Ao longo do século passado, cada vez que o mundo se dirigiu para um período econômico difícil, o ímpeto da globalização foi afetado. Ele geralmente se recupera –mas não há garantia de que isso ocorra desta vez. Boa parte disso tem a ver com o fato de esta retração econômica particular estar sendo acompanhada por dois fenômenos novos.

O primeiro é a geopolítica atual. As pessoas tendem a falar que a economia se move em ciclos, mas o mesmo ocorre com a geopolítica. Só que os ciclos geopolíticos têm vida muito mais longa –eles se estendem em média por 70 a 80 anos.

Quando a geopolítica está na fase de “boom” do ciclo, os governos e as instituições internacionais estão bem coordenados e eficazes para resolver as questões globais; os conflitos internacionais diminuem e a cooperação econômica aumenta.

Quando a geopolítica está na fase de “bust”, a cooperação internacional diminui, acompanhada pela eficácia das instituições, e os conflitos globais crescem.

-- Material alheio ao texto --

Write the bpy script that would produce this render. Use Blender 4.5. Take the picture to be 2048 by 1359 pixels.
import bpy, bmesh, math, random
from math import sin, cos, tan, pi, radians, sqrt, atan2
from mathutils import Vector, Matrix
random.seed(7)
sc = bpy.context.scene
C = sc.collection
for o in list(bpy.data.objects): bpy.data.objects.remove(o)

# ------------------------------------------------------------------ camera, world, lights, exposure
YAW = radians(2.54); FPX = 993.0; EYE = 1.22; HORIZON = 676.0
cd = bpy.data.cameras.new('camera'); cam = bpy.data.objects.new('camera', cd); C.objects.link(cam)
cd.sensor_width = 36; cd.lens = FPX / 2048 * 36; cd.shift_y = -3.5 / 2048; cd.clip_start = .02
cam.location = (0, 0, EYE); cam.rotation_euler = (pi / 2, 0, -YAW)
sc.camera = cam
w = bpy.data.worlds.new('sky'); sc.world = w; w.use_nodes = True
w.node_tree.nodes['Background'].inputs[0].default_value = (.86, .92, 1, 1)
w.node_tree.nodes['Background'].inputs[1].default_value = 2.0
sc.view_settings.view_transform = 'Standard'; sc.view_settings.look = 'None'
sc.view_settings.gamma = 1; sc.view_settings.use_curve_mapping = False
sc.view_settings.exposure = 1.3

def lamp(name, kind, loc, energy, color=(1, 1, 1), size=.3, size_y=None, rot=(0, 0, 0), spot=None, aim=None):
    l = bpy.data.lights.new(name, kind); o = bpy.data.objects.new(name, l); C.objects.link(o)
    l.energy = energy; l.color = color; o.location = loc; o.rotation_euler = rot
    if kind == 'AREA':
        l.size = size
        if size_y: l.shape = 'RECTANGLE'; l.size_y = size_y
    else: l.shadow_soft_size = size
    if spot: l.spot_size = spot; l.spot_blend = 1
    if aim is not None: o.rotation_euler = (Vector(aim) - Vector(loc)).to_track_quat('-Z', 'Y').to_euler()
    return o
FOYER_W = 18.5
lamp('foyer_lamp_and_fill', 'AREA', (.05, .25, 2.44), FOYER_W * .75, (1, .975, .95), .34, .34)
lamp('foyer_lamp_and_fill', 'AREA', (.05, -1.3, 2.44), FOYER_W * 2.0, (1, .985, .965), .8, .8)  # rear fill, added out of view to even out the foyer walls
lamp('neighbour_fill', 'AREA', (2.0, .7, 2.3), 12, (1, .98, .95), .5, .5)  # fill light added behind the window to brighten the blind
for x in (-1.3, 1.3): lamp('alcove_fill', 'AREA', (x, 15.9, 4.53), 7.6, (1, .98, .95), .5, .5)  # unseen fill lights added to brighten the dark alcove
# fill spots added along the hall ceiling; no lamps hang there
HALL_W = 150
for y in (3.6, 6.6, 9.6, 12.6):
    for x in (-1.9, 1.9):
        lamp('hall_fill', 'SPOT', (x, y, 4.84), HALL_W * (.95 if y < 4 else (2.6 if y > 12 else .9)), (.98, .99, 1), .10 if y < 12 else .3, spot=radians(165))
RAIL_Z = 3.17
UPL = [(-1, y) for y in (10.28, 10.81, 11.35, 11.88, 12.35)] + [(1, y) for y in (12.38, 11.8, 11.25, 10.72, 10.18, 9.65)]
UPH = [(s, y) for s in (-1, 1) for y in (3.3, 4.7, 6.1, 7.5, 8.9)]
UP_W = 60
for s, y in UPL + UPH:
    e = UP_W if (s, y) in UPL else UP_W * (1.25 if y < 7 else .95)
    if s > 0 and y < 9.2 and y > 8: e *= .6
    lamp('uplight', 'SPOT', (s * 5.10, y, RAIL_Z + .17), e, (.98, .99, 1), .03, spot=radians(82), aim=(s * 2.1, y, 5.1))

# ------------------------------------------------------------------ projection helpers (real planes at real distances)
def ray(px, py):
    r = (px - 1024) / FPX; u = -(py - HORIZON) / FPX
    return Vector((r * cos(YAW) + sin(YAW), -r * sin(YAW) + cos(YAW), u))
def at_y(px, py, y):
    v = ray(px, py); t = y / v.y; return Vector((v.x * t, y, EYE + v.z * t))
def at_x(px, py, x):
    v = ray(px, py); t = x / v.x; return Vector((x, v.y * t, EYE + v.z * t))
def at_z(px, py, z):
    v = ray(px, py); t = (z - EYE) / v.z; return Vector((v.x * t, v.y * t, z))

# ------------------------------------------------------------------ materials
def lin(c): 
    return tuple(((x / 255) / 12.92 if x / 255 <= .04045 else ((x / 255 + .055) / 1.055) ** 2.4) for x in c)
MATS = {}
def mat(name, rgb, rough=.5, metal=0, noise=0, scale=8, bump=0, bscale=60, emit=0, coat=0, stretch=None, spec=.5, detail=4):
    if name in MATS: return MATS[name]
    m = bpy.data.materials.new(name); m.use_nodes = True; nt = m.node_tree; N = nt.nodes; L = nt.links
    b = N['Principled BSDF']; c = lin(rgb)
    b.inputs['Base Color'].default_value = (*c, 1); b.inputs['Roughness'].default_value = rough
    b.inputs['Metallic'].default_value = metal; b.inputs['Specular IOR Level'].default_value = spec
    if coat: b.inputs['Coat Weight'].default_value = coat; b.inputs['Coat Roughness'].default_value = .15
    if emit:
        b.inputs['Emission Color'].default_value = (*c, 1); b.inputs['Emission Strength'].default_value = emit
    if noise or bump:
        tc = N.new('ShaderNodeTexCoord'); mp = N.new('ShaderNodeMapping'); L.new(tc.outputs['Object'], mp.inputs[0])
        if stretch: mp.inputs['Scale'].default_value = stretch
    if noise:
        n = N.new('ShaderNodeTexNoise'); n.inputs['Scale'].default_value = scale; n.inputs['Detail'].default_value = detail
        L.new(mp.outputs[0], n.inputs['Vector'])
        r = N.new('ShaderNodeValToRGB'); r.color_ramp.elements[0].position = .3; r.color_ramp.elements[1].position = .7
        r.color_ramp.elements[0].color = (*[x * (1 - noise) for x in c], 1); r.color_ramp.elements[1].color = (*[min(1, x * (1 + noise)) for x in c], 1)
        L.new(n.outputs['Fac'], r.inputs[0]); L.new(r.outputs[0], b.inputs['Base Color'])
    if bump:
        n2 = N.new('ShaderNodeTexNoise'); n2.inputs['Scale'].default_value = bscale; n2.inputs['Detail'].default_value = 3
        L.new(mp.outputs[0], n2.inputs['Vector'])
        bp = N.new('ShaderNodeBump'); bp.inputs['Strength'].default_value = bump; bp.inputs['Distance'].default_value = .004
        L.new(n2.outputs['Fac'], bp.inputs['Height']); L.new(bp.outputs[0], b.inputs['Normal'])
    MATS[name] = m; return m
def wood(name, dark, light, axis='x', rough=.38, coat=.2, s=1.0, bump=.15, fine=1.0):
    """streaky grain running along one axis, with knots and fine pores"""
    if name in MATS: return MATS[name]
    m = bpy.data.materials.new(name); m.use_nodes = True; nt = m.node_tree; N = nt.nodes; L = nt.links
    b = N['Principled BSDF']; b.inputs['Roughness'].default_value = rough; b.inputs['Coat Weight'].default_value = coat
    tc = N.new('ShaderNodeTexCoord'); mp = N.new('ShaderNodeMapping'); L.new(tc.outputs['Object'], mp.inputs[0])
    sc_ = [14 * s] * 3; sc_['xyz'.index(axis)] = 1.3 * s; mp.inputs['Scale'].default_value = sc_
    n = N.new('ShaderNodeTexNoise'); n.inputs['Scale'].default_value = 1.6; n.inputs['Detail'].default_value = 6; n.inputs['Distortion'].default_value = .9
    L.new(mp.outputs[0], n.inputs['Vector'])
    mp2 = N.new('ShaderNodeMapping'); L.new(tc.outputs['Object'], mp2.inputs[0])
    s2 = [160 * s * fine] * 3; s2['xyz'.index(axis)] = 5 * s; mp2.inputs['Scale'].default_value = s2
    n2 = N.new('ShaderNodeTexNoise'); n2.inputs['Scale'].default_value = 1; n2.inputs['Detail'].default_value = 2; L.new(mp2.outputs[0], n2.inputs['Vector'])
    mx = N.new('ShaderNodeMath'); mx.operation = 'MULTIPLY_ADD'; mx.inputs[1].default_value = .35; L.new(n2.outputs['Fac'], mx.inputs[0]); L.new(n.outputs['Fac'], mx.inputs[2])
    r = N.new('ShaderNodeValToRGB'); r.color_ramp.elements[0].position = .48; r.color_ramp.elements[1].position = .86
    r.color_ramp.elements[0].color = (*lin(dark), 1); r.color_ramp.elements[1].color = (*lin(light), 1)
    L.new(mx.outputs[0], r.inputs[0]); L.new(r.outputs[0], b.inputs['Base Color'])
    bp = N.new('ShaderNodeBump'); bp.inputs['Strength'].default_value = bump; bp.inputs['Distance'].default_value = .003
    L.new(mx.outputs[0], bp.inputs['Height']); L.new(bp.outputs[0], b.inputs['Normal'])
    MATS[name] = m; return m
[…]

Não enfrentamos um ciclo de bust geopolítico real desde o final da Segunda Guerra Mundial, e isso ajuda a explicar por que tantas pessoas hoje estão assustadas, mesmo que não consigam necessariamente articular o porquê.

E há a mudança climática. Ela vem chegando há décadas, mas apenas recentemente começou a tornar-se uma questão política genuína, na medida em que os eventos climáticos extremos vêm aumentando de frequência e intensidade, pouco a pouco impelindo a questão das margens para o centro da preocupação política.

E ao mesmo tempo em que o aquecimento global vai ocupando o centro do palco, tornando-se uma das grandes questões existenciais de nosso tempo, os políticos terão menos espaço político e menos recursos para dedicar à questão, à medida que a globalização estaca e que tanto a economia quanto a geopolítica mergulham na fase descendente de seus respectivos ciclos.

Isso tudo significa que neste final de 2019 o mundo moderno se encontra em uma situação em que não esteve até hoje –globalização, geopolítica e economia todas entrando em fase negativa simultaneamente, ao mesmo tempo em que o ambiente físico do mundo se torna cada vez mais inóspito, exigindo uma ação conjunta e coordenada dos políticos do mundo em um momento em que não lhes faltam outras crises com as quais lidar.

Mas nem toda a esperança está perdida. As pessoas podem se consolar com o fato de que mais de 75 anos de globalização sólida tornaram o mundo mais rico e aumentaram seus conhecimentos, algo que sem dúvida ajudará sua resiliência em fazer frente às crises que vêm por aí.

As pessoas também podem se consolar com o fato de que a geopolítica e a economia se movem em ciclos e que em algum momento futuro vão voltar a ascender. Mas isso vai levar tempo, e enquanto isso, políticos, mercados e eleitores precisam preparar-se para alguns anos difíceis pela frente.